___ DATA LINES

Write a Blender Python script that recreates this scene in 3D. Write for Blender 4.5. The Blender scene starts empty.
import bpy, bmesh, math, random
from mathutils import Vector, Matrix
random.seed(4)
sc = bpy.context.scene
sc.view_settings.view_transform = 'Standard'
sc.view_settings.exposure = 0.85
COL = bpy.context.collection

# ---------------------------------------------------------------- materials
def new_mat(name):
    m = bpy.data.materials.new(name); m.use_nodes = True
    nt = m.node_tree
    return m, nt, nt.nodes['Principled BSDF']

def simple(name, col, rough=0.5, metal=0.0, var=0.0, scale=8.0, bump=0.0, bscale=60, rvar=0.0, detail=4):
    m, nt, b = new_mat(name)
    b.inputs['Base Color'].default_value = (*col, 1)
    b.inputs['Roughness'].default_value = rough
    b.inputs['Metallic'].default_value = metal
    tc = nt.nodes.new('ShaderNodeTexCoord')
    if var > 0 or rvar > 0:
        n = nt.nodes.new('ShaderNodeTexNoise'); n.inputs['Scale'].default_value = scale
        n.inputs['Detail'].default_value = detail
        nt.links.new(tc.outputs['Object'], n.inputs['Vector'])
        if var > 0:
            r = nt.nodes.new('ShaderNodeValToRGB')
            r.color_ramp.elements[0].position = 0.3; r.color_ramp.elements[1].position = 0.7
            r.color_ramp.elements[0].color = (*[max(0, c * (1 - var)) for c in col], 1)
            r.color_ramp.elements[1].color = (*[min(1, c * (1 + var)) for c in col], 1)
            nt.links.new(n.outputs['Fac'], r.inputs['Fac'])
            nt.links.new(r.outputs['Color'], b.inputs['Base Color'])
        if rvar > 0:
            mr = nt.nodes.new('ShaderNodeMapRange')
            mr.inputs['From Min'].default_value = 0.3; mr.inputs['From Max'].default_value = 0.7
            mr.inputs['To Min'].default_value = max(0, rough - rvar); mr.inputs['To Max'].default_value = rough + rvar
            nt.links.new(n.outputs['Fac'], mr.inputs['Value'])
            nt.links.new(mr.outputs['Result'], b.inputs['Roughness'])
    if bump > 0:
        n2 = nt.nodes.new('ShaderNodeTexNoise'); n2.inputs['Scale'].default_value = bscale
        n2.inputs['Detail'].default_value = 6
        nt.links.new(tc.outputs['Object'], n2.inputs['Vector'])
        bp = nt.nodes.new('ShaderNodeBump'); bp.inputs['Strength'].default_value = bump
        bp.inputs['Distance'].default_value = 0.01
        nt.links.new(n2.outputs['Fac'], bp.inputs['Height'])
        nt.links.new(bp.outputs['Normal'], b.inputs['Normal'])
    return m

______

● DIRECTION
Reproduce the material above without altering a single character.

● ANSWER TO THE PROBLEM
Write a Blender Python script that recreates this scene in 3D. Write for Blender 4.5. The Blender scene starts empty.
import bpy, bmesh, math, random
from mathutils import Vector, Matrix
random.seed(4)
sc = bpy.context.scene
sc.view_settings.view_transform = 'Standard'
sc.view_settings.exposure = 0.85
COL = bpy.context.collection

# ---------------------------------------------------------------- materials
def new_mat(name):
    m = bpy.data.materials.new(name); m.use_nodes = True
    nt = m.node_tree
    return m, nt, nt.nodes['Principled BSDF']

def simple(name, col, rough=0.5, metal=0.0, var=0.0, scale=8.0, bump=0.0, bscale=60, rvar=0.0, detail=4):
    m, nt, b = new_mat(name)
    b.inputs['Base Color'].default_value = (*col, 1)
    b.inputs['Roughness'].default_value = rough
    b.inputs['Metallic'].default_value = metal
    tc = nt.nodes.new('ShaderNodeTexCoord')
    if var > 0 or rvar > 0:
        n = nt.nodes.new('ShaderNodeTexNoise'); n.inputs['Scale'].default_value = scale
        n.inputs['Detail'].default_value = detail
        nt.links.new(tc.outputs['Object'], n.inputs['Vector'])
        if var > 0:
            r = nt.nodes.new('ShaderNodeValToRGB')
            r.color_ramp.elements[0].position = 0.3; r.color_ramp.elements[1].position = 0.7
            r.color_ramp.elements[0].color = (*[max(0, c * (1 - var)) for c in col], 1)
            r.color_ramp.elements[1].color = (*[min(1, c * (1 + var)) for c in col], 1)
            nt.links.new(n.outputs['Fac'], r.inputs['Fac'])
            nt.links.new(r.outputs['Color'], b.inputs['Base Color'])
        if rvar > 0:
            mr = nt.nodes.new('ShaderNodeMapRange')
            mr.inputs['From Min'].default_value = 0.3; mr.inputs['From Max'].default_value = 0.7
            mr.inputs['To Min'].default_value = max(0, rough - rvar); mr.inputs['To Max'].default_value = rough + rvar
            nt.links.new(n.outputs['Fac'], mr.inputs['Value'])
            nt.links.new(mr.outputs['Result'], b.inputs['Roughness'])
    if bump > 0:
        n2 = nt.nodes.new('ShaderNodeTexNoise'); n2.inputs['Scale'].default_value = bscale
        n2.inputs['Detail'].default_value = 6
        nt.links.new(tc.outputs['Object'], n2.inputs['Vector'])
        bp = nt.nodes.new('ShaderNodeBump'); bp.inputs['Strength'].default_value = bump
        bp.inputs['Distance'].default_value = 0.01
        nt.links.new(n2.outputs['Fac'], bp.inputs['Height'])
        nt.links.new(bp.outputs['Normal'], b.inputs['Normal'])
    return m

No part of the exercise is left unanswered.